A renovação do desenho das alfaias litúrgicas cedo deu frutos paradigmáticos dos atributos defendidos, destacando-se os quatro exemplares marcados por uma grande sobriedade decorativa e elegância formal que constaram na Exposição de Arte Sacra Moderna, inaugurada pelo MRAR em 1956 na Galeria Pórtico, em Lisboa. Geradas pela mão criadora de João de Almeida, arquitecto e um dos fundadores do Movimento, estas peças revelavam a procura deste autor por uma expressão elementar, a primazia da forma sobre a decoração e o rigor funcional.
Fiel aos princípios originais de verdade, pureza, pobreza e paz, João de Almeida tornou-se, no seu tempo, no principal protagonista da renovação da ourivesaria sacra, dando origem a uma obra significativa que se distinguiu pela preocupação com a verdade no uso dos materiais e dos processos construtivos, a renúncia aos efeitos decorativos como tais e o sentido do funcionalismo litúrgico.
Conforme aponta Ana Campos, “Cálices, patenas e outros artefactos projectados por João de Almeida, podem ser analisados à luz de conceitos da primeira Bauhaus. (…) Nas peças de João de Almeida vemos ainda a procura do bom cumprimento de funções específicas, articulado com configurações nuas, à maneira das da Bauhaus.
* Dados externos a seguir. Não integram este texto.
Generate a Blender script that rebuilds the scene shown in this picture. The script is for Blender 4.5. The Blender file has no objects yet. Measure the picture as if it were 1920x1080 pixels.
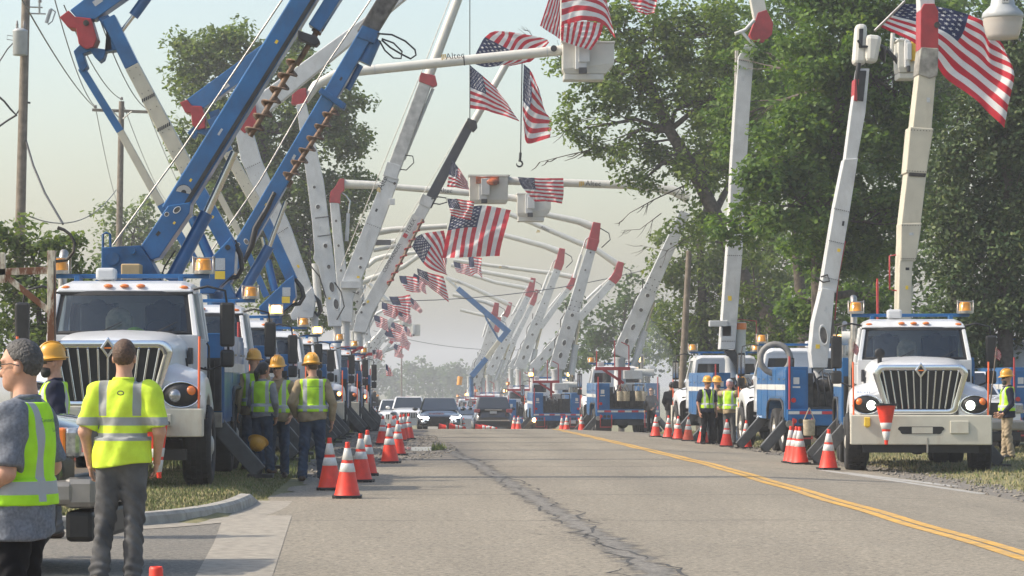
import bpy, math, random
import numpy as np
from mathutils import Vector, Matrix

S = bpy.context.scene
COL = S.collection
rnd = random.Random(7)
nrg = np.random.default_rng(11)
R = math.radians

# ------------------------------------------------------------------ camera
FPX, VX, HY, CH = 5400.0, 780.0, 710.0, 1.52     # focal length in pixels of the 1920 wide photo, vanishing point, eye height
cam = bpy.data.cameras.new('camera')
cam.sensor_width = 36.0
cam.lens = 36.0 * FPX / 1920.0
cam.shift_x = (960 - VX) / 1920.0
cam.shift_y = (HY - 540) / 1920.0
cam.clip_start, cam.clip_end = 0.5, 6000
camo = bpy.data.objects.new('camera', cam)
camo.location = (0, 0, CH)
camo.rotation_euler = (R(90), 0, 0)
COL.objects.link(camo)
S.camera = camo

# ------------------------------------------------------------------ daylight
SUN_EL, SUN_AZ = 42.0, 266.0                      # azimuth clockwise from +Y: the sun stands to the left of the road
W = bpy.data.worlds.new('World')
S.world = W
W.use_nodes = True
nt = W.node_tree
for n in list(nt.nodes):
    nt.nodes.remove(n)
out = nt.nodes.new('ShaderNodeOutputWorld')
bg = nt.nodes.new('ShaderNodeBackground')
sky = nt.nodes.new('ShaderNodeTexSky')
sky.sky_type = 'NISHITA'
sky.sun_disc = False
sky.sun_elevation = R(SUN_EL)
sky.sun_rotation = R(SUN_AZ)
sky.air_density, sky.dust_density, sky.ozone_density = 1.2, 2.9, 0.45
bg.inputs[1].default_value = 0.116
nt.links.new(sky.outputs[0], bg.inputs[0])
nt.links.new(bg.outputs[0], out.inputs[0])
sl = bpy.data.lights.new('sun', 'SUN')
sl.energy = 2.45
sl.angle = R(1.0)
sl.color = (1.0, 0.905, 0.76)
so = bpy.data.objects.new('sun', sl)
az, el = R(SUN_AZ), R(SUN_EL)
sdir = Vector((math.sin(az) * math.cos(el), math.cos(az) * math.cos(el), math.sin(el)))
so.rotation_euler = (-sdir).to_track_quat('-Z', 'Y').to_euler()
so.location = (-30, 0, 40)
COL.objects.link(so)
S.view_settings.view_transform = 'Standard'
S.view_settings.look = 'None'
S.view_settings.gamma = 1
S.view_settings.use_curve_mapping = False
S.view_settings.exposure = 1.05
HAZE_DENSITY = 0.0008

# ------------------------------------------------------------------ helpers
def U(px, py, Y):
    """world point seen at photo pixel (px,py) at distance Y"""
    return Vector(((px - VX) * Y / FPX, Y, CH + (HY - py) * Y / FPX))

def lerp(a, b, t):
    return a + (b - a) * t

def drop(Y):
    return float(np.interp(Y, [50, 73, 93, 108, 114, 120, 130, 142, 160, 200, 300, 500, 900], [0, .13, .26, .37, .55, .72, .88, 1.03, 1.42, 2.3, 3.8, 5.0, 5.5]))

def sm(a, b, x):
    t = min(1, max(0, (x - a) / (b - a)))
    return t * t * (3 - 2 * t)

def G(X, Y):
    """ground height"""
    z = -drop(Y) - 0.04 * min(4.0, max(0, X - 5.2))
    z += 0.115 * sm(-1.98, -2.35, X) * sm(28.0, 31.5, Y + 0.55 * (X + 2.0)) * (1 - .55 * sm(42, 55, Y))
    z += 0.06 * sm(8.6, 10, X)
    return z

class MB:
    """collects geometry for ONE mesh object"""
    def __init__(self):
        self.v, self.f, self.m, self.s = [], [], [], []
        self.mi = 0
        self.smooth = False
    def add(self, verts, faces, smooth=None):
        o = len(self.v)
        self.v.extend([tuple(x) for x in verts])
        for f in faces:
            self.f.append([i + o for i in f]); self.m.append(self.mi)
            self.s.append(self.smooth if smooth is None else smooth)
        return self
    def box(self, x0, x1, y0, y1, z0, z1):
        p = [(x0, y0, z0), (x1, y0, z0), (x1, y1, z0), (x0, y1, z0), (x0, y0, z1), (x1, y0, z1), (x1, y1, z1), (x0, y1, z1)]
        return self.add(p, [(0, 3, 2, 1), (4, 5, 6, 7), (0, 1, 5, 4), (1, 2, 6, 5), (2, 3, 7, 6), (3, 0, 4, 7)])
    def cbox(self, c, s):
        return self.box(c[0] - s[0] / 2, c[0] + s[0] / 2, c[1] - s[1] / 2, c[1] + s[1] / 2, c[2] - s[2] / 2, c[2] + s[2] / 2)
    def beam(self, a, b, wa, wb=None, ta=None, tb=None, up=(0, 1, 0)):
        """rectangular section from a to b: w lies across, t along `up`"""
        a, b = Vector(a), Vector(b)
        wb = wa if wb is None else wb
        ta = wa if ta is None else ta
        tb = ta if tb is None else tb
        d = (b - a).normalized()
        u = Vector(up); u = (u - d * u.dot(d))
        if u.length < 1e-4: u = Vector((1, 0, 0)) - d * d.x
        u.normalize()
        n = d.cross(u)
        p = []
        for c, w, t in ((a, wa, ta), (b, wb, tb)):
            for i, j in ((-1, -1), (1, -1), (1, 1), (-1, 1)):
                p.append(c + n * (w / 2 * i) + u * (t / 2 * j))
        return self.add(p, [(0, 3, 2, 1), (4, 5, 6, 7), (0, 1, 5, 4), (1, 2, 6, 5), (2, 3, 7, 6), (3, 0, 4, 7)])
    def tube(self, pts, r, n=8, cap=True, smooth=True):
        pts = [Vector(p) for p in pts]
        rs = r if isinstance(r, (list, tuple)) else [r] * len(pts)
        ring, prev = [], None
        for i, p in enumerate(pts):
            d = (pts[min(i + 1, len(pts) - 1)] - pts[max(i - 1, 0)])
            if d.length < 1e-7: d = Vector((0, 0, 1))
            d.normalize()
            if prev is None:
                prev = Vector((0, 0, 1)) if abs(d.z) < .9 else Vector((1, 0, 0))
            u = prev - d * prev.dot(d)
            if u.length < 1e-5: u = Vector((0, 1, 0)) - d * d.y
            u.normalize(); prev = u
            w = d.cross(u)
            ring.append([p + (u * math.cos(2 * math.pi * k / n) + w * math.sin(2 * math.pi * k / n)) * rs[i] for k in range(n)])
        v = [q for rg in ring for q in rg]
        f = []
        for i in range(len(pts) - 1):
            for k in range(n):
                a = i * n + k; b = i * n + (k + 1) % n
                f.append((a, b, b + n, a + n))
        self.add(v, f, smooth)
        if cap:
            self.add(ring[0], [tuple(range(n - 1, -1, -1))], False)
            self.add(ring[-1], [tuple(range(n))], False)
        return self
    def cyl(self, a, b, r, r2=None, n=14, smooth=True):
        return self.tube([a, b], [r, r if r2 is None else r2], n, True, smooth)
    def lathe(self, prof, c=(0, 0, 0), axis='z', n=24, smooth=True, close=False):
        """prof: list of (radius, height)"""
        v, f = [], []
        for r, h in prof:
            for k in range(n):
                a = 2 * math.pi * k / n
                x, y = r * math.cos(a), r * math.sin(a)
                p = (x, y, h) if axis == 'z' else ((h, x, y) if axis == 'x' else (y, h, x))
                v.append((p[0] + c[0], p[1] + c[1], p[2] + c[2]))
        m = len(prof)
        for i in range(m - 1 + (1 if close else 0)):
            for k in range(n):
                a = i * n + k; b = i * n + (k + 1) % n
                j = ((i + 1) % m) * n
                f.append((a, b, j + (k + 1) % n, j + k))
        return self.add(v, f, smooth)
    def prism(self, poly, lo, hi, axis='x'):
        """poly 2D outline extruded along axis; axis x: (y,z); y: (x,z); z: (x,y)"""
        def P(a, b, h):
            return (h, a, b) if axis == 'x' else ((a, h, b) if axis == 'y' else (a, b, h))
        n = len(poly)
        v = [P(a, b, lo) for a, b in poly] + [P(a, b, hi) for a, b in poly]
        f = [tuple(range(n - 1, -1, -1)), tuple(range(n, 2 * n))]
        f += [(i, (i + 1) % n, n + (i + 1) % n, n + i) for i in range(n)]
        return self.add(v, f)
    def ball(self, c, r, n=12, m=8):
        r = r if isinstance(r, (list, tuple)) else (r, r, r)
        v, f = [], []
        for i in range(m + 1):
            t = math.pi * i / m
            for k in range(n):
                a = 2 * math.pi * k / n
                v.append((c[0] + r[0] * math.sin(t) * math.cos(a), c[1] + r[1] * math.sin(t) * math.sin(a), c[2] + r[2] * math.cos(t)))
        for i in range(m):
            for k in range(n):
                a = i * n + k; b = i * n + (k + 1) % n
                f.append((a, a + n, b + n, b))
        return self.add(v, f, True)
    def grid(self, fn, nu, nv, smooth=True):
        v = [fn(i / nu, j / nv) for j in range(nv + 1) for i in range(nu + 1)]
        f = [(j * (nu + 1) + i, j * (nu + 1) + i + 1, (j + 1) * (nu + 1) + i + 1, (j + 1) * (nu + 1) + i) for j in range(nv) for i in range(nu)]
        return self.add(v, f, smooth)
    def xform(self, M):
        self.v = [tuple(M @ Vector(p)) for p in self.v]
        return self
    def build(self, name, mats, parent=None, bevel=0, seg=2, fix=True):
        me = bpy.data.meshes.new(name)
        me.from_pydata(self.v, [], self.f)
        if not isinstance(mats, (list, tuple)): mats = [mats]
        for m in mats: me.materials.append(m)
        me.polygons.foreach_set('material_index', self.m)
        me.polygons.foreach_set('use_smooth', self.s)
        me.update()
        if fix:
            import bmesh
            bm = bmesh.new(); bm.from_mesh(me)
            bmesh.ops.recalc_face_normals(bm, faces=bm.faces)
            bm.to_mesh(me); bm.free()
        o = bpy.data.objects.new(name, me)
        COL.objects.link(o)
        if parent is not None: o.parent = parent
        if bevel:
            b = o.modifiers.new('bevel', 'BEVEL')
            b.width = bevel; b.segments = seg; b.limit_method = 'ANGLE'; b.angle_limit = R(40)
            b.harden_normals = False
        return o

def np_mesh(name, V, Fq, mats, parent=None, smooth=False, mi=None):
    """fast mesh from numpy arrays (all faces the same size)"""
    me = bpy.data.meshes.new(name)
    k = Fq.shape[1]
    me.vertices.add(len(V)); me.vertices.foreach_set('co', np.ascontiguousarray(V, dtype=np.float32).ravel())
    me.loops.add(Fq.size); me.loops.foreach_set('vertex_index', np.ascontiguousarray(Fq, dtype=np.int32).ravel())
    me.polygons.add(len(Fq))
    me.polygons.foreach_set('loop_start', np.arange(0, Fq.size, k, dtype=np.int32))
    me.polygons.foreach_set('loop_total', np.full(len(Fq), k, dtype=np.int32))
    if smooth: me.polygons.foreach_set('use_smooth', np.ones(len(Fq), dtype=bool))
    for m in (mats if isinstance(mats, (list, tuple)) else [mats]): me.materials.append(m)
    if mi is not None: me.polygons.foreach_set('material_index', np.ascontiguousarray(mi, dtype=np.int32))
    me.update(calc_edges=True)
    me.validate()
    o = bpy.data.objects.new(name, me)
    COL.objects.link(o)
    if parent is not None: o.parent = parent
    return o

def tag(o, label=None, cat=None, group=None, kind=None):
    if label: o['label'] = label
    if cat: o['category'] = cat
    if group: o['group'] = group
    if kind: o['kind'] = kind
    return o

def empty(name, loc=(0, 0, 0), rz=0.0):
    o = bpy.data.objects.new(name, None)
    o.empty_display_size = .3
    o.location = loc
    o.rotation_euler = (0, 0, rz)
    COL.objects.link(o)
    return o

CH_MAP = None
def kids(o):
    return [c for c in bpy.data.objects if c.parent is o]

def copy_tree(o, parent=None, table=None, skip=()):
    if table is None:
        table = {}
        for c in bpy.data.objects:
            if c.parent is not None: table.setdefault(c.parent.name, []).append(c)
    c = o.copy()
    COL.objects.link(c)
    c.parent = parent
    for ch in table.get(o.name, []):
        if ch.name.split('.')[0] not in skip: copy_tree(ch, c, table, skip)
    return c

def rootM(root):
    return Matrix.Translation(root.location) @ Matrix.Rotation(root.rotation_euler[2], 4, 'Z')

def wpart(name, mb, mats, root, bevel=0, top=None):
    """geometry given in world coordinates, made a part of `root` (or a sub-part of `top`)"""
    mb.xform(rootM(root).inverted())
    return mb.build(name, mats, top if top is not None else root, bevel)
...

Por exemplo, a cinzelagem, habitualmente associada a decoração, torna-se um meio para configurar. Não há embelezamentos, nem ostentações que distraiam (…). [João de Almeida] Despiu as formas, tornou-as contemporâneas”.
Meio século depois, Asbjørn Andresen fez seus estes passos, sendo que deste escultor norueguês pode dizer-se que é também um buscador da verdade, ele que afirmou: “Eu gosto de ser absolutamente preciso em algumas coisas, mas não aprecio superfícies polidas, porque não acho que isso seja a verdade.”

III.
“O gosto do essencial, a ausência do supérfluo, o desnudamento das formas”. Para João de Almeida, são estes os traços representativos da verdadeira arte moderna e neles se enquadraram as peças que criou nas décadas de 1950 e 1960.
O mesmo pode afirmar-se do Calix Mundi e do cálice de peregrinação, duas peças concebidas por Asbjørn Andresen que não deixam indiferente nem o mais atento nem o desprevenido. Sendo totalmente do nosso tempo, evocam o eterno e nele têm lugar. São duas obras com personalidades diferentes, mas em ambas não há ostentação, apenas verdade. Obras irmãs, denotam uma mesma fonte e um mesmo propósito: ser obras honestas e puras, que abrem horizontes novos na sua extrema simplicidade justamente alcançada.
Conseguir tamanha essência nesta gestação não está ao alcance de muitos. Apenas os pacientes o conseguem, pois como refere Asbjørn Andresen – um deles -, “A subtração até ao essencial demora mais. (…) O simples é preciso esperá-lo. Tem os seus tempos.” Mas vale a pena.
Dizia o Pe. Marie-Alan Couturier OP que “A glória de Deus não consiste na riqueza e na enormidade, mas na perfeição de uma obra pura. Se as nossas igrejas fossem assim, poderiam recomeçar a ensinar ao mundo que muito pouco chega para o essencial.” Assim são os cálices criados por Asbjørn Andresen: ensinam ao mundo que muito pouco chega para o essencial, porque neles se alcançou a perfeição, a verdade e o silêncio de uma obra pura.